■ **CHALLENGE**: Extract the complete listing and output it unchanged.

■ **INFORMATION PROVIDED**:
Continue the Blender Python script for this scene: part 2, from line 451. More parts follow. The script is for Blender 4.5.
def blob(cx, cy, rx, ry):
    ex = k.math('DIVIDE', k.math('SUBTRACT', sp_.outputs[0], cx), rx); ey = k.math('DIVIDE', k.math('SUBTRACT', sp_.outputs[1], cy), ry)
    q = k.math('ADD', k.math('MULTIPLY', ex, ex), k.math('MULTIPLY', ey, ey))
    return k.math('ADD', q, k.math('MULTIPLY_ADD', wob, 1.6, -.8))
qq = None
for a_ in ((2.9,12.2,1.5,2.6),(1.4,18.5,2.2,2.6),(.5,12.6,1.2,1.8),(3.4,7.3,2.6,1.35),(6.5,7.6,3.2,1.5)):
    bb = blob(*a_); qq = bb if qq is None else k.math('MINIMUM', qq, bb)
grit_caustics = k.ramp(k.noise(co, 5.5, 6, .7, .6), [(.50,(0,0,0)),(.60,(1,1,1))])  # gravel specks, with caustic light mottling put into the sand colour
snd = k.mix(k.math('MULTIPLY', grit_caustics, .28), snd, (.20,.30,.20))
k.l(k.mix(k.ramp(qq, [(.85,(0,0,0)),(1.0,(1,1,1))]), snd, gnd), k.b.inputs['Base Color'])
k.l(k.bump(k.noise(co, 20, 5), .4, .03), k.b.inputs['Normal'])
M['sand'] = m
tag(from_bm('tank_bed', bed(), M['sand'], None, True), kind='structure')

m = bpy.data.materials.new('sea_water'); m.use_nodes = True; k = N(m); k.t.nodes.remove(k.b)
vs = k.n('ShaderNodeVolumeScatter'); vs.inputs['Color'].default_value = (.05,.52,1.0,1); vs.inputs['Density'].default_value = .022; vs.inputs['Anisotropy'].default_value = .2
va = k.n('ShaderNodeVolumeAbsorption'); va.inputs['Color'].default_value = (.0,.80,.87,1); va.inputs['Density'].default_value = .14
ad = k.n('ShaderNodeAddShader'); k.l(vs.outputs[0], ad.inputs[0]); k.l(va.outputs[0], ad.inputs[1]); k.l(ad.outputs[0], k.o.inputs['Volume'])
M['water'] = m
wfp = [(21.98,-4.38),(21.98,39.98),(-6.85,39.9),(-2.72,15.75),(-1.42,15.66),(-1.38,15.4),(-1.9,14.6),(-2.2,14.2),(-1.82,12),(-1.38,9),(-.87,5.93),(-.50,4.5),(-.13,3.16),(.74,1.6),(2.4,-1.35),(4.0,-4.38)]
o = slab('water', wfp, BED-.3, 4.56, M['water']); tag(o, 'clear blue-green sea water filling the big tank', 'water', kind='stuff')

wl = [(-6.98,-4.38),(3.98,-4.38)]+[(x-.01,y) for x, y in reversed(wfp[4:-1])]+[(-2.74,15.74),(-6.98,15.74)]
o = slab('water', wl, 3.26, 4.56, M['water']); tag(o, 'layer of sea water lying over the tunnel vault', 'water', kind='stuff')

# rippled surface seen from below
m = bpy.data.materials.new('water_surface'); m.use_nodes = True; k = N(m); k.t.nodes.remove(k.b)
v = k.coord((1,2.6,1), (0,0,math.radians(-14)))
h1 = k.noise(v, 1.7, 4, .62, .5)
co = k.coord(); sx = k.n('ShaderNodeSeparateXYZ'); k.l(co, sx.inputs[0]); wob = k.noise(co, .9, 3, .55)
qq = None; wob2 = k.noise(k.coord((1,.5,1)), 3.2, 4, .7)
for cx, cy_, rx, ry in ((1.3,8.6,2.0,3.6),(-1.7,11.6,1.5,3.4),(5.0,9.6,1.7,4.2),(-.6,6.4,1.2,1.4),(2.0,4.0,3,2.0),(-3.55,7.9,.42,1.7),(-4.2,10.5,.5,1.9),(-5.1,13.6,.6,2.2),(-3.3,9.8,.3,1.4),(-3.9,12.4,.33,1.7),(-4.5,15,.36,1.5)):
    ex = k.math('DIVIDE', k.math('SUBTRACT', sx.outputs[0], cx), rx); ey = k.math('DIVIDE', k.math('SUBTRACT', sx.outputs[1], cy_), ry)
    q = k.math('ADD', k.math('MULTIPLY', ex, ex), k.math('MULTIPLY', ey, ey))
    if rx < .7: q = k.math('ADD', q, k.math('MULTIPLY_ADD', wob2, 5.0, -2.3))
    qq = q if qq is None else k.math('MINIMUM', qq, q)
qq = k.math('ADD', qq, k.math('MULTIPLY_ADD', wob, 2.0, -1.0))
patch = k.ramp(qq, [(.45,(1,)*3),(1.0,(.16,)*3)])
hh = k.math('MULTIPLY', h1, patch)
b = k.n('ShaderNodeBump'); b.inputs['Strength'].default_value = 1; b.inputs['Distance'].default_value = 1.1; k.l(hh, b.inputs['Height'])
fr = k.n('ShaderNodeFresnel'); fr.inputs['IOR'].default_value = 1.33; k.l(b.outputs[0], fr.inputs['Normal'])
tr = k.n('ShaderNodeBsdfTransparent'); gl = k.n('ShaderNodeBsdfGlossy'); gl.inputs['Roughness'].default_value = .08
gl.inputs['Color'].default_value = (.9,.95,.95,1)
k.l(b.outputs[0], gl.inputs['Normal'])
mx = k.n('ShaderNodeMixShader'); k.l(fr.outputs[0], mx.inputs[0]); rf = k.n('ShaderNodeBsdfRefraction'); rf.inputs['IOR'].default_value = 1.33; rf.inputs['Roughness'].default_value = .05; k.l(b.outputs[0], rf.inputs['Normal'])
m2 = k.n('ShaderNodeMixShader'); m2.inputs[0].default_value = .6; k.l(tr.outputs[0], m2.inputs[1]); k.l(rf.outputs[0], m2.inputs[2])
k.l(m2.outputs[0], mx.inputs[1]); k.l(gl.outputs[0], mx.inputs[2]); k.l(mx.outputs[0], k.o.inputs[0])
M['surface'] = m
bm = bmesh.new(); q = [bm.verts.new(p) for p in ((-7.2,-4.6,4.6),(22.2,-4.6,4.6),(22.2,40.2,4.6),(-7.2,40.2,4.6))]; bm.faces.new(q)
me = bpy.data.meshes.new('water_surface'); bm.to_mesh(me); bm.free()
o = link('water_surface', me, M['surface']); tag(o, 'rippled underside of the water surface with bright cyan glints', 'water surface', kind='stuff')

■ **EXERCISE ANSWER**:
Continue the Blender Python script for this scene: part 2, from line 451. More parts follow. The script is for Blender 4.5.
def blob(cx, cy, rx, ry):
    ex = k.math('DIVIDE', k.math('SUBTRACT', sp_.outputs[0], cx), rx); ey = k.math('DIVIDE', k.math('SUBTRACT', sp_.outputs[1], cy), ry)
    q = k.math('ADD', k.math('MULTIPLY', ex, ex), k.math('MULTIPLY', ey, ey))
    return k.math('ADD', q, k.math('MULTIPLY_ADD', wob, 1.6, -.8))
qq = None
for a_ in ((2.9,12.2,1.5,2.6),(1.4,18.5,2.2,2.6),(.5,12.6,1.2,1.8),(3.4,7.3,2.6,1.35),(6.5,7.6,3.2,1.5)):
    bb = blob(*a_); qq = bb if qq is None else k.math('MINIMUM', qq, bb)
grit_caustics = k.ramp(k.noise(co, 5.5, 6, .7, .6), [(.50,(0,0,0)),(.60,(1,1,1))])  # gravel specks, with caustic light mottling put into the sand colour
snd = k.mix(k.math('MULTIPLY', grit_caustics, .28), snd, (.20,.30,.20))
k.l(k.mix(k.ramp(qq, [(.85,(0,0,0)),(1.0,(1,1,1))]), snd, gnd), k.b.inputs['Base Color'])
k.l(k.bump(k.noise(co, 20, 5), .4, .03), k.b.inputs['Normal'])
M['sand'] = m
tag(from_bm('tank_bed', bed(), M['sand'], None, True), kind='structure')

m = bpy.data.materials.new('sea_water'); m.use_nodes = True; k = N(m); k.t.nodes.remove(k.b)
vs = k.n('ShaderNodeVolumeScatter'); vs.inputs['Color'].default_value = (.05,.52,1.0,1); vs.inputs['Density'].default_value = .022; vs.inputs['Anisotropy'].default_value = .2
va = k.n('ShaderNodeVolumeAbsorption'); va.inputs['Color'].default_value = (.0,.80,.87,1); va.inputs['Density'].default_value = .14
ad = k.n('ShaderNodeAddShader'); k.l(vs.outputs[0], ad.inputs[0]); k.l(va.outputs[0], ad.inputs[1]); k.l(ad.outputs[0], k.o.inputs['Volume'])
M['water'] = m
wfp = [(21.98,-4.38),(21.98,39.98),(-6.85,39.9),(-2.72,15.75),(-1.42,15.66),(-1.38,15.4),(-1.9,14.6),(-2.2,14.2),(-1.82,12),(-1.38,9),(-.87,5.93),(-.50,4.5),(-.13,3.16),(.74,1.6),(2.4,-1.35),(4.0,-4.38)]
o = slab('water', wfp, BED-.3, 4.56, M['water']); tag(o, 'clear blue-green sea water filling the big tank', 'water', kind='stuff')

wl = [(-6.98,-4.38),(3.98,-4.38)]+[(x-.01,y) for x, y in reversed(wfp[4:-1])]+[(-2.74,15.74),(-6.98,15.74)]
o = slab('water', wl, 3.26, 4.56, M['water']); tag(o, 'layer of sea water lying over the tunnel vault', 'water', kind='stuff')

# rippled surface seen from below
m = bpy.data.materials.new('water_surface'); m.use_nodes = True; k = N(m); k.t.nodes.remove(k.b)
v = k.coord((1,2.6,1), (0,0,math.radians(-14)))
h1 = k.noise(v, 1.7, 4, .62, .5)
co = k.coord(); sx = k.n('ShaderNodeSeparateXYZ'); k.l(co, sx.inputs[0]); wob = k.noise(co, .9, 3, .55)
qq = None; wob2 = k.noise(k.coord((1,.5,1)), 3.2, 4, .7)
for cx, cy_, rx, ry in ((1.3,8.6,2.0,3.6),(-1.7,11.6,1.5,3.4),(5.0,9.6,1.7,4.2),(-.6,6.4,1.2,1.4),(2.0,4.0,3,2.0),(-3.55,7.9,.42,1.7),(-4.2,10.5,.5,1.9),(-5.1,13.6,.6,2.2),(-3.3,9.8,.3,1.4),(-3.9,12.4,.33,1.7),(-4.5,15,.36,1.5)):
    ex = k.math('DIVIDE', k.math('SUBTRACT', sx.outputs[0], cx), rx); ey = k.math('DIVIDE', k.math('SUBTRACT', sx.outputs[1], cy_), ry)
    q = k.math('ADD', k.math('MULTIPLY', ex, ex), k.math('MULTIPLY', ey, ey))
    if rx < .7: q = k.math('ADD', q, k.math('MULTIPLY_ADD', wob2, 5.0, -2.3))
    qq = q if qq is None else k.math('MINIMUM', qq, q)
qq = k.math('ADD', qq, k.math('MULTIPLY_ADD', wob, 2.0, -1.0))
patch = k.ramp(qq, [(.45,(1,)*3),(1.0,(.16,)*3)])
hh = k.math('MULTIPLY', h1, patch)
b = k.n('ShaderNodeBump'); b.inputs['Strength'].default_value = 1; b.inputs['Distance'].default_value = 1.1; k.l(hh, b.inputs['Height'])
fr = k.n('ShaderNodeFresnel'); fr.inputs['IOR'].default_value = 1.33; k.l(b.outputs[0], fr.inputs['Normal'])
tr = k.n('ShaderNodeBsdfTransparent'); gl = k.n('ShaderNodeBsdfGlossy'); gl.inputs['Roughness'].default_value = .08
gl.inputs['Color'].default_value = (.9,.95,.95,1)
k.l(b.outputs[0], gl.inputs['Normal'])
mx = k.n('ShaderNodeMixShader'); k.l(fr.outputs[0], mx.inputs[0]); rf = k.n('ShaderNodeBsdfRefraction'); rf.inputs['IOR'].default_value = 1.33; rf.inputs['Roughness'].default_value = .05; k.l(b.outputs[0], rf.inputs['Normal'])
m2 = k.n('ShaderNodeMixShader'); m2.inputs[0].default_value = .6; k.l(tr.outputs[0], m2.inputs[1]); k.l(rf.outputs[0], m2.inputs[2])
k.l(m2.outputs[0], mx.inputs[1]); k.l(gl.outputs[0], mx.inputs[2]); k.l(mx.outputs[0], k.o.inputs[0])
M['surface'] = m
bm = bmesh.new(); q = [bm.verts.new(p) for p in ((-7.2,-4.6,4.6),(22.2,-4.6,4.6),(22.2,40.2,4.6),(-7.2,40.2,4.6))]; bm.faces.new(q)
me = bpy.data.meshes.new('water_surface'); bm.to_mesh(me); bm.free()
o = link('water_surface', me, M['surface']); tag(o, 'rippled underside of the water surface with bright cyan glints', 'water surface', kind='stuff')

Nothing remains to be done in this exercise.